Counterargument to the trade: You could argue Ferrari is fully priced for perfection. If you believe electrification and long-term used-car value risk will compress multiples, the safer course is to remain on the sidelines or to hedge exposure. The company’s premium multiple leaves little room for execution error — and in that case, a wait-and-see approach into post-buyback execution would be prudent.
What would change my mind
I would abandon the bullish tactical stance if one or more of the following occur within the trading horizon: a) management provides cautious guidance that implies weaker demand or margin pressure; b) confirmation of a failed reclaim of the $362 technical cluster followed by closing trade under $345 with volume; c) observable and sustained deterioration in used-Ferrari resale values or material missteps in EV/product messaging; or d) buyback execution that is negligible or done only at prices that prove non-accretive to EPS.
Conclusion
Ferrari’s post-Q4 pop is not just short-term froth: it reflects a combination of brand power, aggressive capital return and technical momentum.
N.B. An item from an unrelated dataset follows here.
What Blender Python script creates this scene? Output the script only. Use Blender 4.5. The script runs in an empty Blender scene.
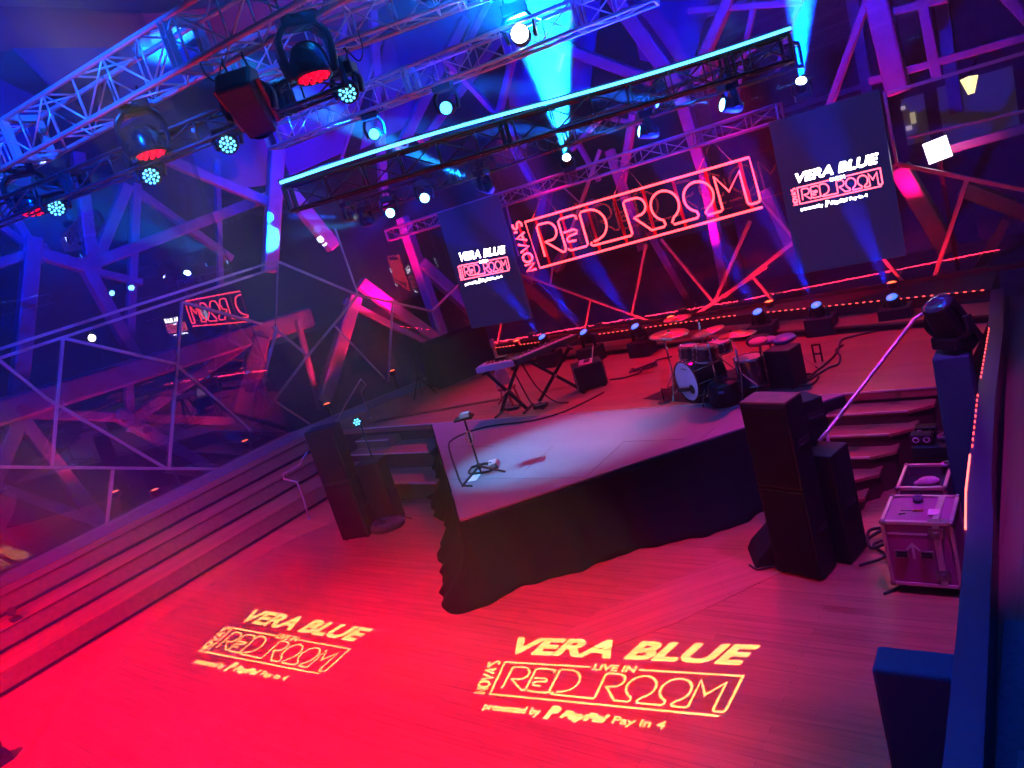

That said, the company trades at a premium and remains dependent on perfect execution of product and scarcity strategies. For traders willing to take a measured mid-term swing, buying near $362.32 with a $345 stop and a $420 target provides a clear, disciplined plan that captures upside from both fundamental catalysts and tactical short-covering dynamics while limiting downside exposure.
Trade checklist: Entry $362.32, Stop $345.00, Target $420.00, Horizon mid term (45 trading days), Risk level medium.